The Toronto Symphony and CBC Symphony shared a number of personnel and so had compatible schedules. It was through the CBC that Eugene had the opportunity to work with composer Igor Stravinsky. "The CBC Symphony was well-known through its broadcasts for doing a lot of contemporary music and for being a virtuoso reading orchestra. Stravinsky was interested in recording all his music and so a deal was reached…. Robert Kraft would lead the rehearsals and then Stravinsky would conduct the concerts…. He had a magic touch."

Eugene also studied privately with Philip Farkas (1967), Frantisek Solc (1971), and Arnold Jacobs (1973). Farkas used the bell throat size of Eugene's Kruspe horn as the prototype for the Holton H179 model.
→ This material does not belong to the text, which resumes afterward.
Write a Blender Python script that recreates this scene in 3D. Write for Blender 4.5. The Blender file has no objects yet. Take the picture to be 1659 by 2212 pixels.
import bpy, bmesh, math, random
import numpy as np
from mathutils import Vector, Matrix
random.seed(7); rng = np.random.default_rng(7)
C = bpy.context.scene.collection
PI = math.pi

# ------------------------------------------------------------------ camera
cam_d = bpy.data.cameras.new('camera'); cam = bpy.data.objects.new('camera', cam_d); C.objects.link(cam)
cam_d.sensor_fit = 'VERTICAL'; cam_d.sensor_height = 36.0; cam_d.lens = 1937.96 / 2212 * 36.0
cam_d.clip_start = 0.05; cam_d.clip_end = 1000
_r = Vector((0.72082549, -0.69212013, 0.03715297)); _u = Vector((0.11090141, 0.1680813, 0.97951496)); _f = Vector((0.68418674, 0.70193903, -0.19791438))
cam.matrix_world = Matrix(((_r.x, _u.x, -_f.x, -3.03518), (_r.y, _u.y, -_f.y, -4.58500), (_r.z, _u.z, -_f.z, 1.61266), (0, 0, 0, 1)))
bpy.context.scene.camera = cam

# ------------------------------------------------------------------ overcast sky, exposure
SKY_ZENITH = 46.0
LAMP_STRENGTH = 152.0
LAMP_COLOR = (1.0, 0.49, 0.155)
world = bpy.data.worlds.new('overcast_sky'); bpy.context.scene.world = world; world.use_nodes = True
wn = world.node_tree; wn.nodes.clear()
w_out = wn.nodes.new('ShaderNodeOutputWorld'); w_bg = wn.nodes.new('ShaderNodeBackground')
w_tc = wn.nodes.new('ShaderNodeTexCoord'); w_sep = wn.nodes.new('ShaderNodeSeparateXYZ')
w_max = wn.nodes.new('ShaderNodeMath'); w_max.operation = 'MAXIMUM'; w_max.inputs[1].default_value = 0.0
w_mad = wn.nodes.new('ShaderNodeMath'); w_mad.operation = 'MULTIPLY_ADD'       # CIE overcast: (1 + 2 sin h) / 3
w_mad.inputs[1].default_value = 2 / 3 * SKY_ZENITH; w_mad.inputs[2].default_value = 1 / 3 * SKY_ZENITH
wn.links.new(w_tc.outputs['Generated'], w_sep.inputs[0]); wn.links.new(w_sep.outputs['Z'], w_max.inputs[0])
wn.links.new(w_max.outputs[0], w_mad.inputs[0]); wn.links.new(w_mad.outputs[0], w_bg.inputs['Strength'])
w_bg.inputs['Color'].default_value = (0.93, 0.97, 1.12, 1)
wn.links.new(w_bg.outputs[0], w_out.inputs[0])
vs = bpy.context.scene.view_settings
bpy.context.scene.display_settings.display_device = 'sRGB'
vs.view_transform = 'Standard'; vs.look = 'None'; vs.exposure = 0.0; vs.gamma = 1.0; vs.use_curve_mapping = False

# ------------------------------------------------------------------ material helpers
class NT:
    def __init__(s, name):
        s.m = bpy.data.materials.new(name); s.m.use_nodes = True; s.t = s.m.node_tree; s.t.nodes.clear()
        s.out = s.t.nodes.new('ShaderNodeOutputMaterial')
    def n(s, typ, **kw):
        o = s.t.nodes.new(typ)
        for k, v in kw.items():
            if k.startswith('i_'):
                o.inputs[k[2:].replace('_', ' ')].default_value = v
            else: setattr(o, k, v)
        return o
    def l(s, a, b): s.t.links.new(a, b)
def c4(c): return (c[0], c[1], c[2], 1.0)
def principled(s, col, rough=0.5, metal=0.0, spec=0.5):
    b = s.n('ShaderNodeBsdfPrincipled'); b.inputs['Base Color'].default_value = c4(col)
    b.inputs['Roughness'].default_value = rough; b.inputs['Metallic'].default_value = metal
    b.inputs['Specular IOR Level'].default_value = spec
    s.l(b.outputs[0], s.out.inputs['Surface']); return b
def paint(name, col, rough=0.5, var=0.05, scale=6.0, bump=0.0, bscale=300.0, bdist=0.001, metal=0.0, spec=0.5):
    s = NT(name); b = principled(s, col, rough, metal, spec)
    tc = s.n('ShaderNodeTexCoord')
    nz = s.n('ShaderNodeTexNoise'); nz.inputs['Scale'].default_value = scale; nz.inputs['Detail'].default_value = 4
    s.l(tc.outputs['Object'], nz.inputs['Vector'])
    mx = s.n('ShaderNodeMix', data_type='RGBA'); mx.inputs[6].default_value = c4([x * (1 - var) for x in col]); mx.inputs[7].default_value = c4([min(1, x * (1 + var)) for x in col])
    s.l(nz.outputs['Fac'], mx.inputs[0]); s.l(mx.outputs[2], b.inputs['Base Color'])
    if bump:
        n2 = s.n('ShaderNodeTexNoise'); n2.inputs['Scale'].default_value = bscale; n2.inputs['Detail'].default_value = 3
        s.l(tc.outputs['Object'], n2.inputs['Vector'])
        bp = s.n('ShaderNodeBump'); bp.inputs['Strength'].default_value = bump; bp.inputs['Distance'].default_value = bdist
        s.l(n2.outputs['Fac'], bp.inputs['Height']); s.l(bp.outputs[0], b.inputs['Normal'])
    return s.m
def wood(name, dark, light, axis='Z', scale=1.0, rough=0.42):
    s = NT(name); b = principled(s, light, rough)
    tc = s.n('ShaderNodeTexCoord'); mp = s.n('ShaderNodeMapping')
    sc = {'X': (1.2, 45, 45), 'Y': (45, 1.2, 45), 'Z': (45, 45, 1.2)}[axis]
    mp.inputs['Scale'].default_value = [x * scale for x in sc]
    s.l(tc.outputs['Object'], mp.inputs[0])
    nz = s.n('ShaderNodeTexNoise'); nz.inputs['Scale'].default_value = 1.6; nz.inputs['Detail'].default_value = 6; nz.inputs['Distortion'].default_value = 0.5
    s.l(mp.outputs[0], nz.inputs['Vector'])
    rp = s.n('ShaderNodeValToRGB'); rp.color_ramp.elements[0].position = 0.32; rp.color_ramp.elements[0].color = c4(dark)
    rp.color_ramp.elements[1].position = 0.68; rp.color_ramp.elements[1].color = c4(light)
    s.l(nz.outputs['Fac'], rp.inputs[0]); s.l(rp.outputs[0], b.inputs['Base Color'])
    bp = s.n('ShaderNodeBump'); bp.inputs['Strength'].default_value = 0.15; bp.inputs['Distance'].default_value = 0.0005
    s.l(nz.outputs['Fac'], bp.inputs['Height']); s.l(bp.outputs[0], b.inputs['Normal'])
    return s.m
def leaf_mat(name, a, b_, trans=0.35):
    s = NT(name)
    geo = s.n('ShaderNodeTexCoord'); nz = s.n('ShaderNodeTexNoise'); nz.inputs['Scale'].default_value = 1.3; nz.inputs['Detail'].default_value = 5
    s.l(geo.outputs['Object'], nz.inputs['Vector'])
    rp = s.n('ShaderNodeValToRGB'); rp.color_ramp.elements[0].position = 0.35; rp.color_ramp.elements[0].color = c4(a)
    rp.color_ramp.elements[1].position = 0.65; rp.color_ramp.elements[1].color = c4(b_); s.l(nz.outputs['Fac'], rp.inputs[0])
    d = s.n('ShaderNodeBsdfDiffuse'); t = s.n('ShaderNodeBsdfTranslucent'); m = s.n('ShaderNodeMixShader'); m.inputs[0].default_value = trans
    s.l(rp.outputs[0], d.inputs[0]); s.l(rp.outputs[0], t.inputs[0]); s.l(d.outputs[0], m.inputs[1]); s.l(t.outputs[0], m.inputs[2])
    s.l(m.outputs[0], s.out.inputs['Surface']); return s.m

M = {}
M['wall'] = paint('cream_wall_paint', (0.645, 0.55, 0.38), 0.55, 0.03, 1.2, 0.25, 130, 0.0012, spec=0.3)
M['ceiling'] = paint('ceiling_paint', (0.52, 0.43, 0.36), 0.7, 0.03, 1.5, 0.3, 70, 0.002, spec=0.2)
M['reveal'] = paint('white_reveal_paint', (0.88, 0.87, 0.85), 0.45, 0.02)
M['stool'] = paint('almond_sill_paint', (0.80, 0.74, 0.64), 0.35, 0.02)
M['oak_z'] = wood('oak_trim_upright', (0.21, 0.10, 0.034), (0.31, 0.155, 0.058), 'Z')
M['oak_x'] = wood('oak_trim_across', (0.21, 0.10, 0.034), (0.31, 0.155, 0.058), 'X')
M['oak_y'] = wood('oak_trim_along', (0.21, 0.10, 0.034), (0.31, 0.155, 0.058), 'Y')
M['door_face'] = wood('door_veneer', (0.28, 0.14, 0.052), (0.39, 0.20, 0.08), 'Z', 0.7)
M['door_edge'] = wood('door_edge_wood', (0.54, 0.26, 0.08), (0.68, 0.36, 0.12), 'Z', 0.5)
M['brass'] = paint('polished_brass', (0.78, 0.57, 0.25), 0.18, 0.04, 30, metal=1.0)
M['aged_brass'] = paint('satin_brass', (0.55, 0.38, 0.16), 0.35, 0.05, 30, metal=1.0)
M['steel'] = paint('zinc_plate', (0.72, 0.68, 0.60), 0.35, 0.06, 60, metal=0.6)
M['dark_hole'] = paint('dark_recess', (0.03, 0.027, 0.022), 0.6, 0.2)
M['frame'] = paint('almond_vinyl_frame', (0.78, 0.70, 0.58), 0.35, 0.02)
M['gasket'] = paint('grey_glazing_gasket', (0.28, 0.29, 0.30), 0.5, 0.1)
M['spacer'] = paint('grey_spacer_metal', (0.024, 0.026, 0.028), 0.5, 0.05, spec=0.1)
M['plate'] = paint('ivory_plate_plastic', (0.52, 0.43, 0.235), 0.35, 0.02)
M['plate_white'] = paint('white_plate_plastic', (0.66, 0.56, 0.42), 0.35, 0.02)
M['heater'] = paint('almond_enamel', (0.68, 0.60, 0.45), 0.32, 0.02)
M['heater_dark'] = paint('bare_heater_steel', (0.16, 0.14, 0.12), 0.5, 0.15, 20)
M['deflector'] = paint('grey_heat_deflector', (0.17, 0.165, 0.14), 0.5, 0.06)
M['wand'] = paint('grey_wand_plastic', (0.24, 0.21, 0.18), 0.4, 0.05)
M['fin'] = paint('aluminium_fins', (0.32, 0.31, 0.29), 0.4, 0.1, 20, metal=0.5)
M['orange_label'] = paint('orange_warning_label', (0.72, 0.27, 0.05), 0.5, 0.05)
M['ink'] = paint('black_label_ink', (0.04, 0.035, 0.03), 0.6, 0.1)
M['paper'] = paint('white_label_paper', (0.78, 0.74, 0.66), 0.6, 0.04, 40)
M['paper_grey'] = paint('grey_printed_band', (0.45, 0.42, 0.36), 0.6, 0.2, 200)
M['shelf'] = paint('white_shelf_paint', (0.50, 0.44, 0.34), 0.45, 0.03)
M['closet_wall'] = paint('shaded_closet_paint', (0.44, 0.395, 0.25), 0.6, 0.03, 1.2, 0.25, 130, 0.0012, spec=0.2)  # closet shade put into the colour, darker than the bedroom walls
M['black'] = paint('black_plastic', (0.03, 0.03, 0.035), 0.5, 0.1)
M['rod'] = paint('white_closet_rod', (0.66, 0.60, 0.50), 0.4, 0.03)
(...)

Eugene traveled to Brno, Czechoslovakia to study with Solc and learn about the Bohemian style of playing, "because our tradition of horn playing comes from there."

Eugene commissioned John Weinzweig's Divertimento No. 7 for horn and strings and Oskar Morawetz's Sonata for Horn and Piano and premiered both works on CBC radio in 1980, the divertimento with the CBC Vancouver Chamber Orchestra and the sonata with Patricia Parr. A number of other works were dedicated to him.

In addition to teaching and conducting at the University of Toronto (from 1962), Eugene worked for many years with students in the Toronto Symphony Youth Orchestra and, in the summers, with the National Youth Orchestra of Canada (founded in 1960). His students have been prize-winners in Prague, Munich, CBC, and Toulon competitions, play in orchestras throughout Canada, in the US, and around the world, and are now themselves horn teachers and music educators.

Eugene developed the Rittich mute beginning in the early 1960s because he couldn't find a good mute. "The only ones were commercial models which had no low register so I started to experiment. I tried a plain cone, which was simple to put together. Surprisingly it worked very well. I started to make and improve them, changing the materials and proportions I used." The Rittich mute is used all over the world and has often been copied.

Eugene is unique in having been named a Punto recipient twice – in 1988 at the Potsdam NY symposium and in 1998 at the Banff, Canada symposium. Tributes to Eugene appear in the November 1998 and October 2006 issues of The Horn Call, and profile in the April 1990 issue.